» **Data block**
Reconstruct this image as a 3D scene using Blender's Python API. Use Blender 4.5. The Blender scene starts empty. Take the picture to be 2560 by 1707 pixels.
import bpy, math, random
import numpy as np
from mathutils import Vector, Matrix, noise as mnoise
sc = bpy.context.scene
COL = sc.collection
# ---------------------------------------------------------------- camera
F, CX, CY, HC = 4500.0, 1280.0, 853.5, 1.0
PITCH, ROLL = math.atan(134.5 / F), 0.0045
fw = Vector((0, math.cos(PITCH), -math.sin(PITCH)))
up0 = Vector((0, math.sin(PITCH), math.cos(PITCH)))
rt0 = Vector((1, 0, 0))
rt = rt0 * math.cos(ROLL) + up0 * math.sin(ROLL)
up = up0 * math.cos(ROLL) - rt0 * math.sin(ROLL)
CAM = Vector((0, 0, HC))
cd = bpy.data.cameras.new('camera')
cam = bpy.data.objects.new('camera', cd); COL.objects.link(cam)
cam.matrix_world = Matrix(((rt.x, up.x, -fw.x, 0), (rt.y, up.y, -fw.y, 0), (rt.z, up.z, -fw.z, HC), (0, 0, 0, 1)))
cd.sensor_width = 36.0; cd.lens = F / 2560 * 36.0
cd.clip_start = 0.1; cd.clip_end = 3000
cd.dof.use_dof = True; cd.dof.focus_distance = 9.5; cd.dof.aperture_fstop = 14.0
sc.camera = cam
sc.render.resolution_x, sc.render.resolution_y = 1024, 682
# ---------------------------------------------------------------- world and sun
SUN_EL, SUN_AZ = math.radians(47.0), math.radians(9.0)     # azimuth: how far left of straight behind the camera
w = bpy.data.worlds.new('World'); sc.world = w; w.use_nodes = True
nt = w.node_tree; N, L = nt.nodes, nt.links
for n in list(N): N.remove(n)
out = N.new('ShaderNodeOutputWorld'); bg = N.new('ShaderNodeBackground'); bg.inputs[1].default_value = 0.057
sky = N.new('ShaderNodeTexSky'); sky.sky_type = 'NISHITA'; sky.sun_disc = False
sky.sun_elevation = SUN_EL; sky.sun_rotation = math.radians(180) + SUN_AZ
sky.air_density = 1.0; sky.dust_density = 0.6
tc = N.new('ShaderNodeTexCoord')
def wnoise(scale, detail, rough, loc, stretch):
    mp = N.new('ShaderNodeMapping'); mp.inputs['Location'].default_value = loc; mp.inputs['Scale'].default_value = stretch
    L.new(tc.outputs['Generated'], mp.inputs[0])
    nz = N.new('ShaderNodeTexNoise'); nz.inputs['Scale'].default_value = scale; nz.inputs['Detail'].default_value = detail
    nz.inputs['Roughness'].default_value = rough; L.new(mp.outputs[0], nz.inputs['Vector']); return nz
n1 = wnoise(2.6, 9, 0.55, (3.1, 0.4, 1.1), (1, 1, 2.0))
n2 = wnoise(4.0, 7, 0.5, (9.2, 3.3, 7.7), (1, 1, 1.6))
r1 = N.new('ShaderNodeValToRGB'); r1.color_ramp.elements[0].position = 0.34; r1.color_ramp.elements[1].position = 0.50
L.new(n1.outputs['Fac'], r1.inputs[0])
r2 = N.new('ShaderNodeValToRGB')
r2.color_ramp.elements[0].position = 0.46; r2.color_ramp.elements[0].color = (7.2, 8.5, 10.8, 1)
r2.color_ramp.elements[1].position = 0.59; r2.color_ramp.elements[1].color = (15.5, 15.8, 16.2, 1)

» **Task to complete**
Extract every line above exactly as it stands.

» **Answer for this exercise**
Reconstruct this image as a 3D scene using Blender's Python API. Use Blender 4.5. The Blender scene starts empty. Take the picture to be 2560 by 1707 pixels.
import bpy, math, random
import numpy as np
from mathutils import Vector, Matrix, noise as mnoise
sc = bpy.context.scene
COL = sc.collection
# ---------------------------------------------------------------- camera
F, CX, CY, HC = 4500.0, 1280.0, 853.5, 1.0
PITCH, ROLL = math.atan(134.5 / F), 0.0045
fw = Vector((0, math.cos(PITCH), -math.sin(PITCH)))
up0 = Vector((0, math.sin(PITCH), math.cos(PITCH)))
rt0 = Vector((1, 0, 0))
rt = rt0 * math.cos(ROLL) + up0 * math.sin(ROLL)
up = up0 * math.cos(ROLL) - rt0 * math.sin(ROLL)
CAM = Vector((0, 0, HC))
cd = bpy.data.cameras.new('camera')
cam = bpy.data.objects.new('camera', cd); COL.objects.link(cam)
cam.matrix_world = Matrix(((rt.x, up.x, -fw.x, 0), (rt.y, up.y, -fw.y, 0), (rt.z, up.z, -fw.z, HC), (0, 0, 0, 1)))
cd.sensor_width = 36.0; cd.lens = F / 2560 * 36.0
cd.clip_start = 0.1; cd.clip_end = 3000
cd.dof.use_dof = True; cd.dof.focus_distance = 9.5; cd.dof.aperture_fstop = 14.0
sc.camera = cam
sc.render.resolution_x, sc.render.resolution_y = 1024, 682
# ---------------------------------------------------------------- world and sun
SUN_EL, SUN_AZ = math.radians(47.0), math.radians(9.0)     # azimuth: how far left of straight behind the camera
w = bpy.data.worlds.new('World'); sc.world = w; w.use_nodes = True
nt = w.node_tree; N, L = nt.nodes, nt.links
for n in list(N): N.remove(n)
out = N.new('ShaderNodeOutputWorld'); bg = N.new('ShaderNodeBackground'); bg.inputs[1].default_value = 0.057
sky = N.new('ShaderNodeTexSky'); sky.sky_type = 'NISHITA'; sky.sun_disc = False
sky.sun_elevation = SUN_EL; sky.sun_rotation = math.radians(180) + SUN_AZ
sky.air_density = 1.0; sky.dust_density = 0.6
tc = N.new('ShaderNodeTexCoord')
def wnoise(scale, detail, rough, loc, stretch):
    mp = N.new('ShaderNodeMapping'); mp.inputs['Location'].default_value = loc; mp.inputs['Scale'].default_value = stretch
    L.new(tc.outputs['Generated'], mp.inputs[0])
    nz = N.new('ShaderNodeTexNoise'); nz.inputs['Scale'].default_value = scale; nz.inputs['Detail'].default_value = detail
    nz.inputs['Roughness'].default_value = rough; L.new(mp.outputs[0], nz.inputs['Vector']); return nz
n1 = wnoise(2.6, 9, 0.55, (3.1, 0.4, 1.1), (1, 1, 2.0))
n2 = wnoise(4.0, 7, 0.5, (9.2, 3.3, 7.7), (1, 1, 1.6))
r1 = N.new('ShaderNodeValToRGB'); r1.color_ramp.elements[0].position = 0.34; r1.color_ramp.elements[1].position = 0.50
L.new(n1.outputs['Fac'], r1.inputs[0])
r2 = N.new('ShaderNodeValToRGB')
r2.color_ramp.elements[0].position = 0.46; r2.color_ramp.elements[0].color = (7.2, 8.5, 10.8, 1)
r2.color_ramp.elements[1].position = 0.59; r2.color_ramp.elements[1].color = (15.5, 15.8, 16.2, 1)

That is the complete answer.